Where Irrigation Water Comes From

Most irrigation water comes from rivers, lakes, reservoirs, and underground aquifers. That last source is under significant pressure: more than 40% of irrigation water worldwide is drawn from aquifers that are being steadily drained faster than they recharge. This is one of the central sustainability challenges in modern agriculture.

Alternative sources are gaining attention. Treated wastewater can be recycled for irrigation after processing to meet safety standards that protect public health and the environment. The concept is called “fit-for-purpose” treatment, meaning the water is cleaned to the level required for its intended use rather than to full drinking-water quality. Graywater from sinks and laundry, captured rainwater, and even atmospheric moisture are all being evaluated as supplementary irrigation sources, particularly in water-scarce urban areas.

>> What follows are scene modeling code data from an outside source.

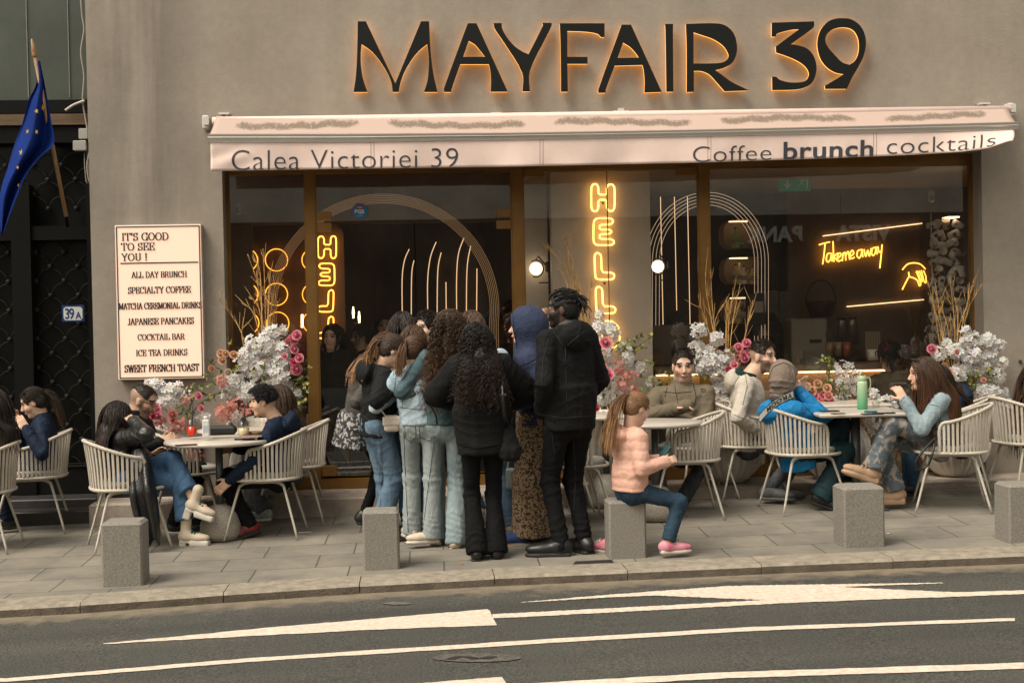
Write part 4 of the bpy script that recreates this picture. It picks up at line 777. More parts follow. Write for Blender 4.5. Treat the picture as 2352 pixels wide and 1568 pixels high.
# valance: hangs from the bar, blown up at the right end
def vs_pt(u, t, off=0.):
    zt = W(u, ip(bar_bot, u)-2, YB)[2]; w_ = max(0., (u-1950)/370); y = YB-.012-.012*math.sin(u*.017)*t-.010*math.sin(u*.043+1)*t*t-.10*t*w_**1.6
    q = W(u, ip(val_bot, u), y); x = W(u, ip(bar_bot, u), YB)[0]*(1-t)+q[0]*t; z = zt*(1-t)+q[2]*t
    wr = .012*math.exp(-((t-.55)/.3)**2)*math.sin((u-520)*.05+t*6)*math.exp(-((u-520)/60)**2)
    return np.array((x, y+wr-off, z))
nu, ntv = 300, 10
v = [vs_pt(484+(2326-484)*i/nu, j/ntv) for j in range(ntv+1) for i in range(nu+1)]
f = [(j*(nu+1)+i, j*(nu+1)+i+1, (j+1)*(nu+1)+i+1, (j+1)*(nu+1)+i) for j in range(ntv) for i in range(nu)]
va = link('valance', npmesh('valance', v, np.array(f)), pink, aw); md_ = va.modifiers.new('thickness', 'SOLIDIFY'); md_.thickness = .003; md_.offset = -1
stt = mat('seam_thread', (.30, .215, .185), .9)
for u in seams:
    e_ = MB()
    for du in (0, 7): q = [vs_pt(u+du, t, .004) for t in np.linspace(.03, .97, 8)]; e_.tube(q, .0018, 4)
    e_.build('seam', stt, va)
dk_txt = mat('lettering_grey', (.045, .045, .055), .8)
def valance_text(body, u0, u1, ttop, tbase, cap, offset, sc=1):
    """letters laid on the cloth: follow its sag and folds; trimmed where the hem curls under"""
    import bmesh
    me = text_mesh(body, 1., offset, .0, 1.05); bmx = bmesh.new(); bmx.from_mesh(me)
    bmesh.ops.subdivide_edges(bmx, edges=[e for e in bmx.edges if e.calc_length() > .05], cuts=2)
    bmesh.ops.triangulate(bmx, faces=bmx.faces)
    xs_ = [p.co.x for p in bmx.verts]; a, c = min(xs_), max(xs_)
    tf = lambda z: tbase-(tbase-ttop)*(z/cap)
    zcut = (tbase-.985)*cap/(tbase-ttop)
    bmesh.ops.bisect_plane(bmx, geom=bmx.verts[:]+bmx.edges[:]+bmx.faces[:], plane_co=(0, 0, zcut), plane_no=(0, 0, -1), clear_outer=True)
    for p in bmx.verts:
        u = u0+(u1-u0)*(p.co.x-a)/(c-a); p.co = vs_pt(u, min(.99, tf(p.co.z)), .006)
    bmx.to_mesh(me); bmx.free(); return link('lettering', me, dk_txt, va)
valance_text('Calea Victoriei 39', 533, 1052, .26, 1.0, .70, -.012)
valance_text('Coffee', 1591, 1771, .38, .99, .70, -.012)
valance_text('brunch', 1799, 2005, .30, .99, .70, .018)
valance_text('cocktails', 2036, 2284, .22, .93, .70, -.012)

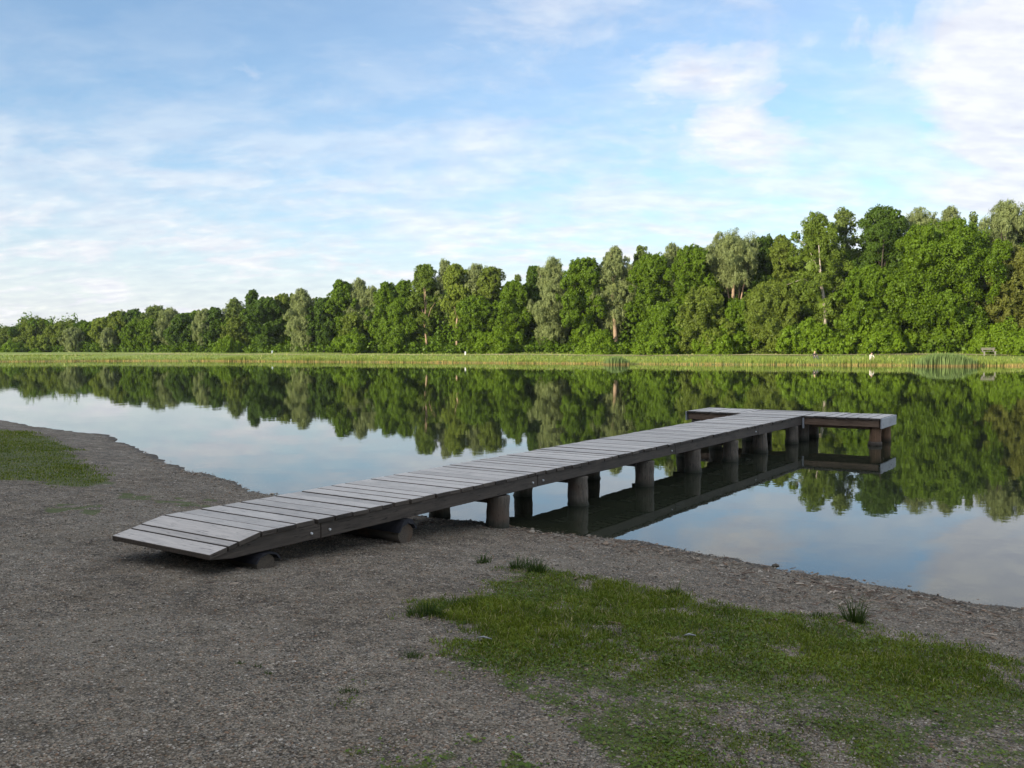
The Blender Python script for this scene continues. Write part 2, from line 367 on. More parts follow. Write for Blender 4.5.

Salt Buildup and Soil Health

One of the most common environmental problems from irrigation is soil salinization. All water carries some dissolved salts. When you irrigate repeatedly over years, those salts accumulate in the root zone. If drainage is poor, there’s no way for the salts to flush out, and concentrations build to levels that stunt or kill crops.

Three main strategies can reduce this risk. First, improving drainage by deepening field ditches and spacing them closer together so salty water moves out of the root zone faster. Second, lowering the water table through deep wells or recharge systems, which pulls salt-laden groundwater away from crop roots. One study found this approach reduced soil salinity by about 11% over a decade. Third, adjusting the irrigation schedule itself. Adding a single heavy watering event in the fall to leach salts downward, or spreading the same total water across more frequent, smaller applications, can reduce salinity by 8 to 10%.

Drip irrigation sidesteps part of the problem by applying less total water to the soil than surface methods, which means fewer salts delivered to the root zone in the first place. In areas with salty water sources, drip is often the preferred method for exactly this reason.